• Exercise prompt
Print nothing but the lines from the start of the listing below through the line that contains "S.camera = cam". Do not include the pictures.
╔══
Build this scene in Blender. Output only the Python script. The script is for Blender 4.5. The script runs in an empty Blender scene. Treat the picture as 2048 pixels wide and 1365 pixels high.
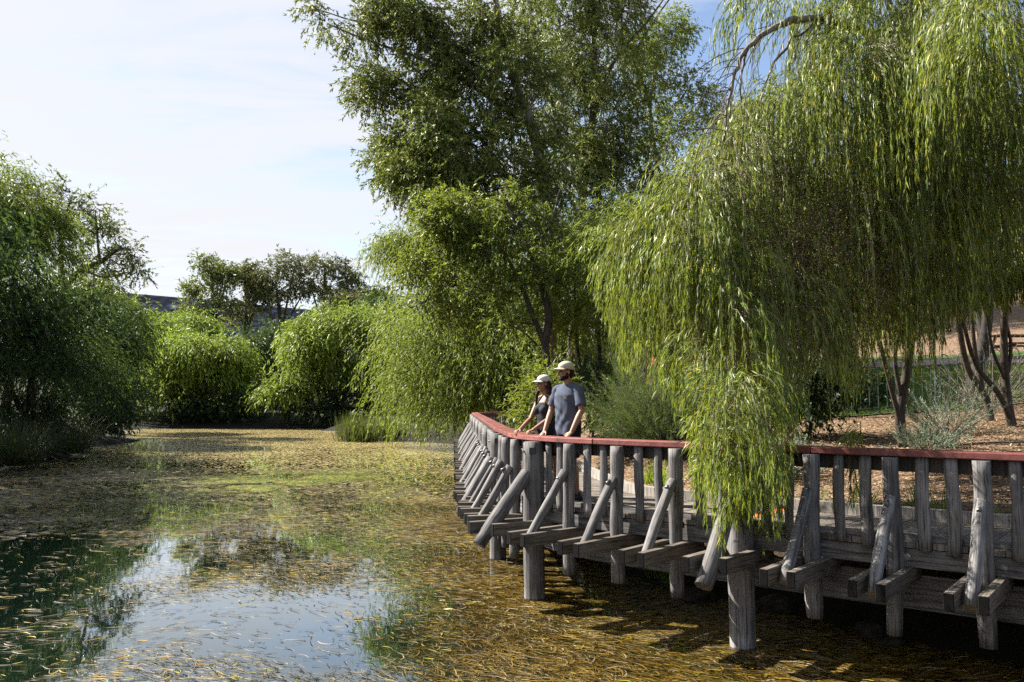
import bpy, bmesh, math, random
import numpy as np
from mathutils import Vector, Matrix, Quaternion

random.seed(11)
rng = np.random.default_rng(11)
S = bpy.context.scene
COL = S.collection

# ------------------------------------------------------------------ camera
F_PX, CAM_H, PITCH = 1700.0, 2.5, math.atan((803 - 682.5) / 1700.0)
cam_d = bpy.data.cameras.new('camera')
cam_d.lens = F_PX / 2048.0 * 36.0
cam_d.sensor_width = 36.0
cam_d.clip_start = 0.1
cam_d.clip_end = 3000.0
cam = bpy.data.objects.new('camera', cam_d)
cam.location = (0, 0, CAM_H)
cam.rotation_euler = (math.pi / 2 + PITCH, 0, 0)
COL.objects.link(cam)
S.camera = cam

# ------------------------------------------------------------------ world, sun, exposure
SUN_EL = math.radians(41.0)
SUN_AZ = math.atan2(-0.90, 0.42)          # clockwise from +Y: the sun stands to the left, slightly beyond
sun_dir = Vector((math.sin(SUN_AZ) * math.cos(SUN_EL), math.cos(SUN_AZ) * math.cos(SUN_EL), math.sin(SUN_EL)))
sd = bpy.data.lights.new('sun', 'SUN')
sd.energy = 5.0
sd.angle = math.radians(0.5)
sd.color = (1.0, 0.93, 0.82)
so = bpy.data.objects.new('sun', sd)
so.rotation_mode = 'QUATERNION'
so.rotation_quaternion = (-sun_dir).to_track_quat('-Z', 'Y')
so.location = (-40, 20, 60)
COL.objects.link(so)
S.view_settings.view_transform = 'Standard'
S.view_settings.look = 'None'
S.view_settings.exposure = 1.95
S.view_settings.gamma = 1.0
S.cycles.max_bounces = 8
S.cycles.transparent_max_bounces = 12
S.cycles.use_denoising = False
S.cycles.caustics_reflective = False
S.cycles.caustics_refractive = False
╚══
• Answer to this exercise
Build this scene in Blender. Output only the Python script. The script is for Blender 4.5. The script runs in an empty Blender scene. Treat the picture as 2048 pixels wide and 1365 pixels high.
import bpy, bmesh, math, random
import numpy as np
from mathutils import Vector, Matrix, Quaternion

random.seed(11)
rng = np.random.default_rng(11)
S = bpy.context.scene
COL = S.collection

# ------------------------------------------------------------------ camera
F_PX, CAM_H, PITCH = 1700.0, 2.5, math.atan((803 - 682.5) / 1700.0)
cam_d = bpy.data.cameras.new('camera')
cam_d.lens = F_PX / 2048.0 * 36.0
cam_d.sensor_width = 36.0
cam_d.clip_start = 0.1
cam_d.clip_end = 3000.0
cam = bpy.data.objects.new('camera', cam_d)
cam.location = (0, 0, CAM_H)
cam.rotation_euler = (math.pi / 2 + PITCH, 0, 0)
COL.objects.link(cam)
S.camera = cam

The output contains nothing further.